Entries from a dataset:
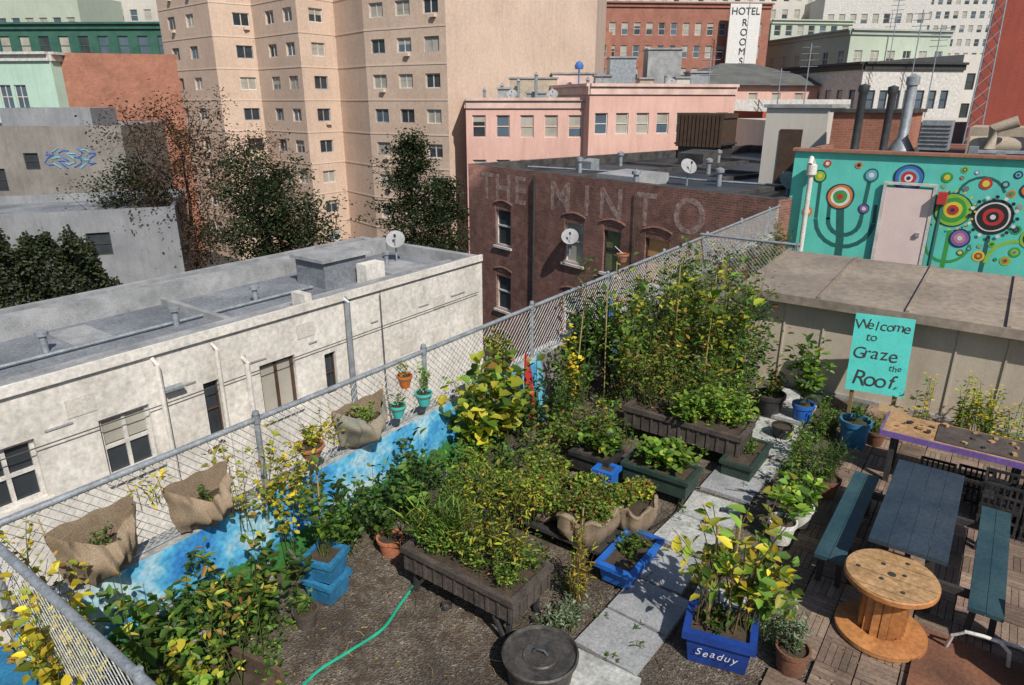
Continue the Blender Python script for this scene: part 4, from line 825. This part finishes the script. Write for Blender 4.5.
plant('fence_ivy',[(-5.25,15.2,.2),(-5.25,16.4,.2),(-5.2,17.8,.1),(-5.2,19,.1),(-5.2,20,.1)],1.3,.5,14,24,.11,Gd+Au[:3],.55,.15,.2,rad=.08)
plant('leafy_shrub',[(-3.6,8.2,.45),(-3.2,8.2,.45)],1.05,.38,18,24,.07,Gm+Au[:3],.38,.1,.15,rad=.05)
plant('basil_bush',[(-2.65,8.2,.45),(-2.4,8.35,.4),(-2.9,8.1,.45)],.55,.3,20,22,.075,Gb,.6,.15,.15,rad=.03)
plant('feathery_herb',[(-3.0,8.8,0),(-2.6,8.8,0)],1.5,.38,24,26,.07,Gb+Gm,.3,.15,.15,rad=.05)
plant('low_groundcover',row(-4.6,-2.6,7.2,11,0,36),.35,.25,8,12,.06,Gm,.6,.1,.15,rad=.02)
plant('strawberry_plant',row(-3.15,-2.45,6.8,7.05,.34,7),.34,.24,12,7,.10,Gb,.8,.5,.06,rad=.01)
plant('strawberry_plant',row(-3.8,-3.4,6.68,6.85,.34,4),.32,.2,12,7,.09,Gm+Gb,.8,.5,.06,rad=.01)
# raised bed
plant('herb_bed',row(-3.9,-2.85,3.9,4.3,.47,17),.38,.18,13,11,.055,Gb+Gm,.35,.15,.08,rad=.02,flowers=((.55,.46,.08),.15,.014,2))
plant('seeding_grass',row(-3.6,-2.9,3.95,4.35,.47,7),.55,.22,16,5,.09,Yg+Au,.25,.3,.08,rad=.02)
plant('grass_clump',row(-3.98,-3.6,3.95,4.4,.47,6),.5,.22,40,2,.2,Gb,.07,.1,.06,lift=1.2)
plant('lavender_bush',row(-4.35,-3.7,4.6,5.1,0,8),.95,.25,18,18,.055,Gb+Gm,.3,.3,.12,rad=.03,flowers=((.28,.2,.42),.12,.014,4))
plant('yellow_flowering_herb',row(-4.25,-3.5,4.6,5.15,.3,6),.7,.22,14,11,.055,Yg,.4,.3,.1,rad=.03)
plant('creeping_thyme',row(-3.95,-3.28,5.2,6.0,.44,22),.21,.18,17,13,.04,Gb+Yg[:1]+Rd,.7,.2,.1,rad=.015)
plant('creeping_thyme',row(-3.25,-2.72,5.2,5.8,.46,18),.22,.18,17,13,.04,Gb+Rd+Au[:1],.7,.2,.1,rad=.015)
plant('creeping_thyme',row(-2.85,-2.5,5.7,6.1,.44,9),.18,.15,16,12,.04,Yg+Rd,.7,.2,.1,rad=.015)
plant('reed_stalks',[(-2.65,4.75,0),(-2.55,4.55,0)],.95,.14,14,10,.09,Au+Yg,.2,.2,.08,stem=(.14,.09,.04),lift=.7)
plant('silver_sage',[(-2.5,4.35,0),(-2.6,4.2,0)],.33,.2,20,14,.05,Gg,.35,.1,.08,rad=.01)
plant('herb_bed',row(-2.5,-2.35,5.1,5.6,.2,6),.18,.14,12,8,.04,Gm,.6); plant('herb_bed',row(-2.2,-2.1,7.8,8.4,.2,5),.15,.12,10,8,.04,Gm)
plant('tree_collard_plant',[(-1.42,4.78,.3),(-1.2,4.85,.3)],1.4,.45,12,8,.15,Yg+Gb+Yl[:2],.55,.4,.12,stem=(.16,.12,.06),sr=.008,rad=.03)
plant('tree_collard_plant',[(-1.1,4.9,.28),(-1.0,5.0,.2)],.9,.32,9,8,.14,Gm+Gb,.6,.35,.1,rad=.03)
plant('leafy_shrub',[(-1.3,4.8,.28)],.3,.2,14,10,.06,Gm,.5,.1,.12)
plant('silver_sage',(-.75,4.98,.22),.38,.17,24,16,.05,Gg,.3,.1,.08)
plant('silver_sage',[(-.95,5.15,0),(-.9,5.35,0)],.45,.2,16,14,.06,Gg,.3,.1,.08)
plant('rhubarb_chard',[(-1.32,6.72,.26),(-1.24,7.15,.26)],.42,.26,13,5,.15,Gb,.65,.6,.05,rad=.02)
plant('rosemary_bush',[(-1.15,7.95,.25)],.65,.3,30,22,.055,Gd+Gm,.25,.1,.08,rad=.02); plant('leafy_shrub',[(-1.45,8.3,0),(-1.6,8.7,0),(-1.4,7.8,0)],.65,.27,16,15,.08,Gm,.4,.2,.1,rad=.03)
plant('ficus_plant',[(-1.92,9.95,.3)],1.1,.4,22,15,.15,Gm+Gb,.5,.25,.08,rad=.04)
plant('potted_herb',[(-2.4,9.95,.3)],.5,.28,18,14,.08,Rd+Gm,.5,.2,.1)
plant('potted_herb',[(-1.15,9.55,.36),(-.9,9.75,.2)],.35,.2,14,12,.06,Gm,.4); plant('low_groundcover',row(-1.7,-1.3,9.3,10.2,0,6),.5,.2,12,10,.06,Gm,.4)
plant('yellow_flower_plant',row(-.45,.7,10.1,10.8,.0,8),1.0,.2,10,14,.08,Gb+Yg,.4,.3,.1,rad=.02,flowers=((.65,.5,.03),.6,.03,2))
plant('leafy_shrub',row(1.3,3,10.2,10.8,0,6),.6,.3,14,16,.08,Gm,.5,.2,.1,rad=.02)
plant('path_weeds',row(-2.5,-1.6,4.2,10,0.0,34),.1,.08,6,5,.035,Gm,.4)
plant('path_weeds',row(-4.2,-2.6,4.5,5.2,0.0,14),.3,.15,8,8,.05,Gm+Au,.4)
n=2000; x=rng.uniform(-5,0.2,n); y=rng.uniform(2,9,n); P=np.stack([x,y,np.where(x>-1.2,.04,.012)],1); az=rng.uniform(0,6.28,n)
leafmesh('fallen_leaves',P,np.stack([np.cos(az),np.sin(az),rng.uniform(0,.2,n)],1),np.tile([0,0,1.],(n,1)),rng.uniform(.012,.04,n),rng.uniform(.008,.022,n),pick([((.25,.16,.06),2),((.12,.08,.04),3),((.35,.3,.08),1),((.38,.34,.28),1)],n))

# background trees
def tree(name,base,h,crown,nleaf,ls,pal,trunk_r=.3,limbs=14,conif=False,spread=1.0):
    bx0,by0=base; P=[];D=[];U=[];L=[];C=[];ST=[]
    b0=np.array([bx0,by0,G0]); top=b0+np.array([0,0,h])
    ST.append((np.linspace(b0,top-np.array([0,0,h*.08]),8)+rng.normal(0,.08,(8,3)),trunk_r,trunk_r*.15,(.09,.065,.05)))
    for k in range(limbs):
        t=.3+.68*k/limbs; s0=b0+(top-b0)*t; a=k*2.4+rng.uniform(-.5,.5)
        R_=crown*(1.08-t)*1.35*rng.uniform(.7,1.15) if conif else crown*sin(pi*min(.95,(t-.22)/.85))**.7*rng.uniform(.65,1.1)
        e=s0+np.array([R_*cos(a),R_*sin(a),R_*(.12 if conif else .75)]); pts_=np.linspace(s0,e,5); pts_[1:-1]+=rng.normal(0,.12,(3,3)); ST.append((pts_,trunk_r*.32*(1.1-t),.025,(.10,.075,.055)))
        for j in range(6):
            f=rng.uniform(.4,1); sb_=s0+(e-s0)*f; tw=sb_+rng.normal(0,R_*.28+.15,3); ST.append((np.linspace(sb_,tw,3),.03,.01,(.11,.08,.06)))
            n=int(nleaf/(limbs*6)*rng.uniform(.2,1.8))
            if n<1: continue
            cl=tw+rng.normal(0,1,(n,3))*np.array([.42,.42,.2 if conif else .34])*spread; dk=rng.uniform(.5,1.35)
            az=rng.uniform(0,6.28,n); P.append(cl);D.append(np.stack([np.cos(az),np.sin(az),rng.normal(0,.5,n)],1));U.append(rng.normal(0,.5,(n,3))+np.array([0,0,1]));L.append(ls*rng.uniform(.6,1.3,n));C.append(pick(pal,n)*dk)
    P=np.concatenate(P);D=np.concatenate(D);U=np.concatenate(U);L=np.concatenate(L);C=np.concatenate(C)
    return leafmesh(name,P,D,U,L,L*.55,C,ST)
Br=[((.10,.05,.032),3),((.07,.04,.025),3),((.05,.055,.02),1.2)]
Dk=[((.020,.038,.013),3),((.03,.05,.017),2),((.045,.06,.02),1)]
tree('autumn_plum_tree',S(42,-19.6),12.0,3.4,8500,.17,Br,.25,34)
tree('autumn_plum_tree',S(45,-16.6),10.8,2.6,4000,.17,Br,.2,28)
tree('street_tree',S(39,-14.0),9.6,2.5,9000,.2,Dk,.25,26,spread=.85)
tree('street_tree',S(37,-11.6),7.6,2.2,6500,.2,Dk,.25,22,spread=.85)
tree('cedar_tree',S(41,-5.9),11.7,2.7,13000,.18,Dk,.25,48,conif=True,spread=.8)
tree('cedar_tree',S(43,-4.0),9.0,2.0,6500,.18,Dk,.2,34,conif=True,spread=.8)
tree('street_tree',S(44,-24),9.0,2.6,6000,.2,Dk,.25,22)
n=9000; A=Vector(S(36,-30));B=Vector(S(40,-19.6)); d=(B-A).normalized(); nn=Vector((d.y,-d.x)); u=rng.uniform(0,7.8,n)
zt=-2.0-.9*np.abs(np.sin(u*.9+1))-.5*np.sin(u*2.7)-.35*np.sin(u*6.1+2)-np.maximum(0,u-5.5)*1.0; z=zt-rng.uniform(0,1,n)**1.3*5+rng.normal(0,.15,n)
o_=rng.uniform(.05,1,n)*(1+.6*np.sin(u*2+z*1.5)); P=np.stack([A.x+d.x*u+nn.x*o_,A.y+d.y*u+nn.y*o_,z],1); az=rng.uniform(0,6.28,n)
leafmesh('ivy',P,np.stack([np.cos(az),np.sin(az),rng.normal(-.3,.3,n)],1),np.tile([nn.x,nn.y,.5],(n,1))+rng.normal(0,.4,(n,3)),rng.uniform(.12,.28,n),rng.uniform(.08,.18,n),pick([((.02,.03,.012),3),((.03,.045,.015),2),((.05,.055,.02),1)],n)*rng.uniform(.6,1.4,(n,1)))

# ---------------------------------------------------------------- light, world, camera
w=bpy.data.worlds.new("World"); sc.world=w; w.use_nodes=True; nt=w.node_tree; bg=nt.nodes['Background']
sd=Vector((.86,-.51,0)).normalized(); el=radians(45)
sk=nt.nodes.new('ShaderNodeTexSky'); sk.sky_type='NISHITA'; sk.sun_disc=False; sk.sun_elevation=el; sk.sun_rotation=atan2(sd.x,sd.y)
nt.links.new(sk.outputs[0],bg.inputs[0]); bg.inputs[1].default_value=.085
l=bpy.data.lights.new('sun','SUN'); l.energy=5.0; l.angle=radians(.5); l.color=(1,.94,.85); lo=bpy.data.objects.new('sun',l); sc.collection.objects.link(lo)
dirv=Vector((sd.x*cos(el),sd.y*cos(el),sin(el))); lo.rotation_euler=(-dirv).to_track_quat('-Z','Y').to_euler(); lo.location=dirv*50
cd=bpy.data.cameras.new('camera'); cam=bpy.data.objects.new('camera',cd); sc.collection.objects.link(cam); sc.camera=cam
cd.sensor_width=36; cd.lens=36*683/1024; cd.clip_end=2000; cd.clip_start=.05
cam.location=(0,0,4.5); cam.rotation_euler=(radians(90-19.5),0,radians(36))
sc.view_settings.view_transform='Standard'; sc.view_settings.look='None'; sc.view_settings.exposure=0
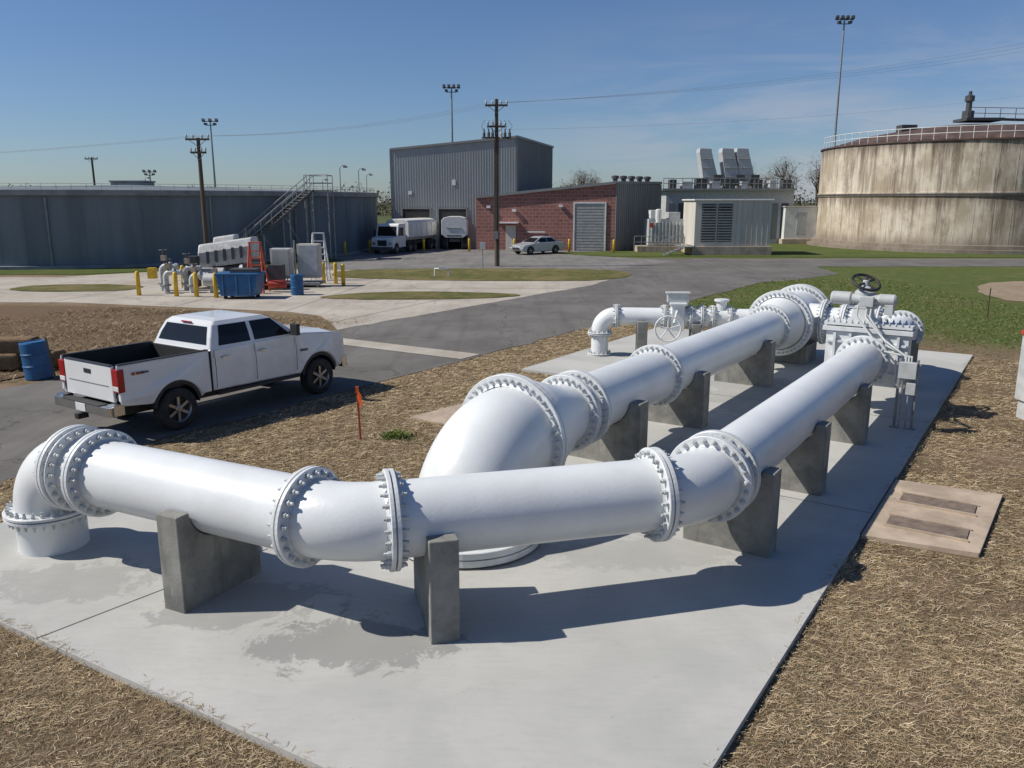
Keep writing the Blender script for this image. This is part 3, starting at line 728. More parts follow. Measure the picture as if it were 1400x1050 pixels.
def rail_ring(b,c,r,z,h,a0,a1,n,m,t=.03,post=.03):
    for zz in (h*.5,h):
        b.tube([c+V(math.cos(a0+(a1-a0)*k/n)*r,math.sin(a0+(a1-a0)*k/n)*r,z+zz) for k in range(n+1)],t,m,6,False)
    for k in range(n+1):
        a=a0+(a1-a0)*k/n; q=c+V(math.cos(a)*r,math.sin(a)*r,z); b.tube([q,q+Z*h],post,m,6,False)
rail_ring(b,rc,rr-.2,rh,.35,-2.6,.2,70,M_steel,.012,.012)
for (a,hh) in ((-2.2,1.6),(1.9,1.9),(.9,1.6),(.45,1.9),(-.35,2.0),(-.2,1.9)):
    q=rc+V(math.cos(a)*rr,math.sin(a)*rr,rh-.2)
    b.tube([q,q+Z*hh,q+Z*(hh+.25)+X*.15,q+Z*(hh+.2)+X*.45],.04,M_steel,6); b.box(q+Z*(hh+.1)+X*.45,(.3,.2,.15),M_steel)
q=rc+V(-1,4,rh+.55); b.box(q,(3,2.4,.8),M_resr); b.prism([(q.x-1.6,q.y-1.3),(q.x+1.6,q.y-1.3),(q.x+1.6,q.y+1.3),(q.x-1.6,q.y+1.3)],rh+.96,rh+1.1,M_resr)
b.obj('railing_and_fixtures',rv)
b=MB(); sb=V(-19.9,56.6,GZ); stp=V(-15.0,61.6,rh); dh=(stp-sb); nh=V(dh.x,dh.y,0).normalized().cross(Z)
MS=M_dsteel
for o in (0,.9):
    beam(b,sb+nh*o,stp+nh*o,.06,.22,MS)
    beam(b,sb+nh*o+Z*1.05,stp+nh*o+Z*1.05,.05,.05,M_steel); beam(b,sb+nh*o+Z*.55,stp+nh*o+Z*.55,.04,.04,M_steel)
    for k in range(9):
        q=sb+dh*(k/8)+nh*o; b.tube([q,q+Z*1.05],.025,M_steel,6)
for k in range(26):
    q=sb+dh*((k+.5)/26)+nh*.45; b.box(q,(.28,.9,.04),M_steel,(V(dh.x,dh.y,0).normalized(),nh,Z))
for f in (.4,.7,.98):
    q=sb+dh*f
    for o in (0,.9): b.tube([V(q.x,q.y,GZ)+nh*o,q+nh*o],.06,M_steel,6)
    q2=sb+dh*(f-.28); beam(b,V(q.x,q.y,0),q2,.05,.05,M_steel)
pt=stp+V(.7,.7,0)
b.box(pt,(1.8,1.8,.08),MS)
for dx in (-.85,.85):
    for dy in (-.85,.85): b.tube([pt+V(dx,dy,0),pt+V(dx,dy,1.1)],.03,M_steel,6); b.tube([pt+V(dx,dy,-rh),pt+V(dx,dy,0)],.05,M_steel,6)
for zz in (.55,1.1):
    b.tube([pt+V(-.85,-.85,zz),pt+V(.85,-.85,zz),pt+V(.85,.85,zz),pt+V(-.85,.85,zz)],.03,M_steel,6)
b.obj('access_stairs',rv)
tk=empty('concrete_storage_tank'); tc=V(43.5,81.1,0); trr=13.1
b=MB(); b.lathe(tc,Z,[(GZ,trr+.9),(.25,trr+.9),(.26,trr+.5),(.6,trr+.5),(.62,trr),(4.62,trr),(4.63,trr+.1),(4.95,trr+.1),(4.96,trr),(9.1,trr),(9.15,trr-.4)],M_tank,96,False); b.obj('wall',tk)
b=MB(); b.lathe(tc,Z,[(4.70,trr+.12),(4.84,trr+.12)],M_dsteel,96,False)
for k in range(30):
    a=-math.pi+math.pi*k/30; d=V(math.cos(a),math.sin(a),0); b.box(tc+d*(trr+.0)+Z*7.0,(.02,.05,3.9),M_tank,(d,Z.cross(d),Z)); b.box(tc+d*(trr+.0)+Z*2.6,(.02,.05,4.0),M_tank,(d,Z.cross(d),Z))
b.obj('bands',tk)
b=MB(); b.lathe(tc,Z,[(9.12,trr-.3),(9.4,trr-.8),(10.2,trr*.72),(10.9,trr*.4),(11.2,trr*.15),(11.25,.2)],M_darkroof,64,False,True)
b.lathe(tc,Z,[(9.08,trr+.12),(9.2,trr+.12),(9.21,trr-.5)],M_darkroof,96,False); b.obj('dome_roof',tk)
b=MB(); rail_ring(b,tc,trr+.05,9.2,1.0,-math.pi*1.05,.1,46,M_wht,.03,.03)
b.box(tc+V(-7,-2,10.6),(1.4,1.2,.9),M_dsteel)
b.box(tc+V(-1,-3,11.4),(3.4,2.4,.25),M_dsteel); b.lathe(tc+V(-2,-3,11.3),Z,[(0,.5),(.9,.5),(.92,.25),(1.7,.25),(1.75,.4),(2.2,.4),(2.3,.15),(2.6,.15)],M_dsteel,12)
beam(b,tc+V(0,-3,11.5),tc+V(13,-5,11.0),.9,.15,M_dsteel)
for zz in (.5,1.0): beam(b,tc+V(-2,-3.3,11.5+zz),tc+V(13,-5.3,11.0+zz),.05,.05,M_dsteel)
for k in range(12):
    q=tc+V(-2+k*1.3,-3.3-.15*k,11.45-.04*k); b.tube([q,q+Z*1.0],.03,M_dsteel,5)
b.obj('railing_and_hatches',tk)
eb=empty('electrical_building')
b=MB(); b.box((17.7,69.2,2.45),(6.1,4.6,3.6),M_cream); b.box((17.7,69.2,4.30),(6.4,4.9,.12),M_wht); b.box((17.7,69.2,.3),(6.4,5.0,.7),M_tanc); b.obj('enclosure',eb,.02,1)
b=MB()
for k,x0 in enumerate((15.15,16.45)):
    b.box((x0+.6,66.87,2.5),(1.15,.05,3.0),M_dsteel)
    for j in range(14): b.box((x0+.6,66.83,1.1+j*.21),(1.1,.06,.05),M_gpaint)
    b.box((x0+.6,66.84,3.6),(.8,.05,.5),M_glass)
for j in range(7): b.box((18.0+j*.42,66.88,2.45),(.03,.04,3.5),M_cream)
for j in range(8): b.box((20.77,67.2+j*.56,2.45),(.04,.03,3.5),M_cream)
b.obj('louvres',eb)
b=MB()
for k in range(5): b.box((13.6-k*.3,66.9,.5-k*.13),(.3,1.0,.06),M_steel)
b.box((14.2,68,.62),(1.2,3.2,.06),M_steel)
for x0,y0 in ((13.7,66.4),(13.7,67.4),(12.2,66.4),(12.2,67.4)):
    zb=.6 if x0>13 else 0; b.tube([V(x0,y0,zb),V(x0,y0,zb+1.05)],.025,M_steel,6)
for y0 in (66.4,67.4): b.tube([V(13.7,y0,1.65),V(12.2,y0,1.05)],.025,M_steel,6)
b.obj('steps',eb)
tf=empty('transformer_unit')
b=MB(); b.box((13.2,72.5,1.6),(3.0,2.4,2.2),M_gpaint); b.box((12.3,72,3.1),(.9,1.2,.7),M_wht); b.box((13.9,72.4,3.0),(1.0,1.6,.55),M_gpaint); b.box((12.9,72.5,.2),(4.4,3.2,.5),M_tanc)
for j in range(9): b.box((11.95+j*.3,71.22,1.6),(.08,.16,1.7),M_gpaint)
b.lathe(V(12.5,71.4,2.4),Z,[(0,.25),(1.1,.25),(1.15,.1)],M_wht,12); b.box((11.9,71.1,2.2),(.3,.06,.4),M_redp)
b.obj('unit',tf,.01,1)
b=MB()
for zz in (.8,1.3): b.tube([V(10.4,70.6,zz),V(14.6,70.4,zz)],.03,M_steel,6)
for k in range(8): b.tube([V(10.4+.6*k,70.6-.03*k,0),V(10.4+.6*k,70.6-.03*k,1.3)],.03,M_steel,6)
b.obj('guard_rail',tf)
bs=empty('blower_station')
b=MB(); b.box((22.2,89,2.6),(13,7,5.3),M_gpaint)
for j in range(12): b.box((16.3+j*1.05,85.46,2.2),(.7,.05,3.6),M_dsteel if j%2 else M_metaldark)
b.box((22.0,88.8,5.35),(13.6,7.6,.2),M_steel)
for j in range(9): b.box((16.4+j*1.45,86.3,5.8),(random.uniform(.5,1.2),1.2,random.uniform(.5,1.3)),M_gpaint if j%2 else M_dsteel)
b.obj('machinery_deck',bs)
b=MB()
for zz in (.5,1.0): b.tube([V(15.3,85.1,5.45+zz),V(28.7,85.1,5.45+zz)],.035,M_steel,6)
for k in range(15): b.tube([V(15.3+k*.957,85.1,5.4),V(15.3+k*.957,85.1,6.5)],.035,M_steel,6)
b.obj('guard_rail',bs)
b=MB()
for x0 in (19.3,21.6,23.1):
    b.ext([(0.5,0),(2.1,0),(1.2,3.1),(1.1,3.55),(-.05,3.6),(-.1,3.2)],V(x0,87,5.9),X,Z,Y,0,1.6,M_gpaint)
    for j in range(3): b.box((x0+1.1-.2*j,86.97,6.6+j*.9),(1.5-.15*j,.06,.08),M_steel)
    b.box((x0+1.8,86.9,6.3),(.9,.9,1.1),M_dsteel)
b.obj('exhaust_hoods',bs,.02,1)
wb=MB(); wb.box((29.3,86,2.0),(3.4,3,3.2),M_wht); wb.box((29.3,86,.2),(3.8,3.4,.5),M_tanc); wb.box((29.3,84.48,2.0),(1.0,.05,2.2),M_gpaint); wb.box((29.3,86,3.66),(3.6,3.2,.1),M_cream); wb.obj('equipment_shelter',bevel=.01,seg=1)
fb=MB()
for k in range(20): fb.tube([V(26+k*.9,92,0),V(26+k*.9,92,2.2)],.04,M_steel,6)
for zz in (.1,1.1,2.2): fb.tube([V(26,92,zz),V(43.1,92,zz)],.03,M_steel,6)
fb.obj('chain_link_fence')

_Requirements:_
Tally up the lines in the records that contain the word "script" and give only the total.

_Correct result:_
2